Thanks to Samsung’s Smart TV and Delivery Agent’s Shop TV platform, T-commerce has just been kicked up another notch; but is it here to stay? According to prognosticators, it is – but the audience may take a bit of wooing first.
Shopping via television has been around since the 1980s, thanks to the creation of the Home Shopping Club (now the Home Shopping Network, or HSN) in 1982, followed by QVC in 1986. A few years later, late-night viewers were subjected to the industry’s first infomercials, which soon became popular enough to infiltrate prime time viewing. Now, thanks to interactive platforms that can run simultaneously through network broadcasts, T-commerce is as simple as a click of the remote.
The potentialities of T-commerce were given a trial run all the way back in 2001, when viewers of the popular sitcom “Will and Grace” were given the opportunity at the end of the show to purchase a $52 T-shirt similar to the one worn in the episode by lead actress Debra Messing. Within the next 18 hours, 3,000 people had gone online to purchase the shirt, resulting in sales of $156,000. Marketers pondered: How quickly would the shirts have sold if viewers could purchase them directly through their TVs?
T-Commerce and Shop TV
One of the biggest players in the T-commerce stakes is Delivery Agent, a company that specializes in interactive platforms for mobile- and web-based commerce. Through its proprietary interactive platform and Shop TV app, which is offered with Samsung’s line of Smart TVs, users can now shop simultaneously while watching their favorite programs. This newly-updated platform got a grand kick-off during Super Bowl XLVIII in February 2014, when viewers were invited to purchase items from the David Beckham Bodywear collection offered by retail giant H&M.
For a number of years now, retailers have used social media marketing to help tie in their products to hit TV shows. During its successful run, the mega-hit Gossip Girl, for example, became a prototype show for modern brand integration by negotiating product placement and spin-off deals with companies as diverse as Birchbox cosmetics, Coca-Cola and Verizon. Consumers bought it – but can this type of marketing be transitioned into a successful interactive TV shopping platform?
What The Numbers Say
According to research conducted by Delivery Agent, 68% of viewers are interesting in shopping via TV, while 82% indicate that they’d be interested in purchasing items tied into their favorite TV shows.

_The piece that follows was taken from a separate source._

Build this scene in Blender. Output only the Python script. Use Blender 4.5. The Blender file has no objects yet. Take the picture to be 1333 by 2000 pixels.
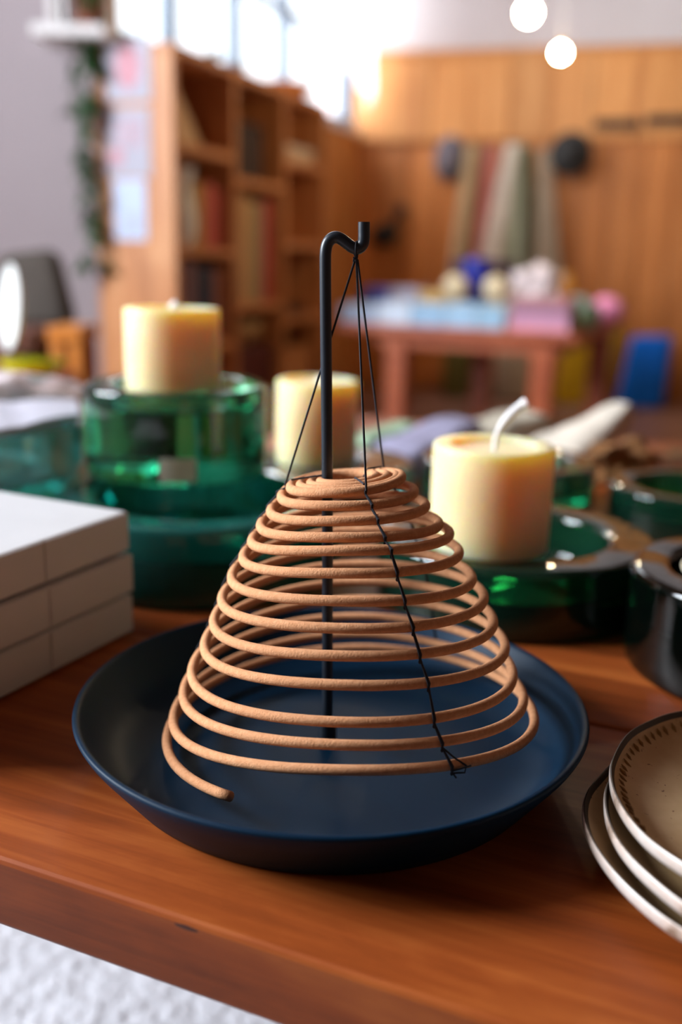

With numbers like these, it’s no surprise that Delivery Agent CEO Mike Fitzsimmons has publicly predicted that 24 million US households will be T-commerce-enabled by the end of 2014.
How does this dovetail with current market statistics? According to research firm Parks Associates, more than 42 million households will purchase a Smart TV by the end of 2014, with the number going up to nearly 70 million by 2017.
In a US TV Consumer Survey conducted by analytics provider IHS, however, 73% of those surveyed said that they’re not interested in purchasing a Smart TV within the next year. On the flip side, more than 30% of the participants who knew about Smart TVs indicated that they intend to purchase one within the next 12 months. According to analysts, these numbers show that a demand for the product can be cultivated – which can then open the floodgates for interactive TV shopping.
In the meantime, American Express has already created a connected television app that’s compatible with Smart TVs, and more retailers and service providers are preparing to join the bandwagon as well. Watch ’n shop TV might be taking its time in cultivating the consumer, but there’s no denying that it promises to be the next big media marketing trend.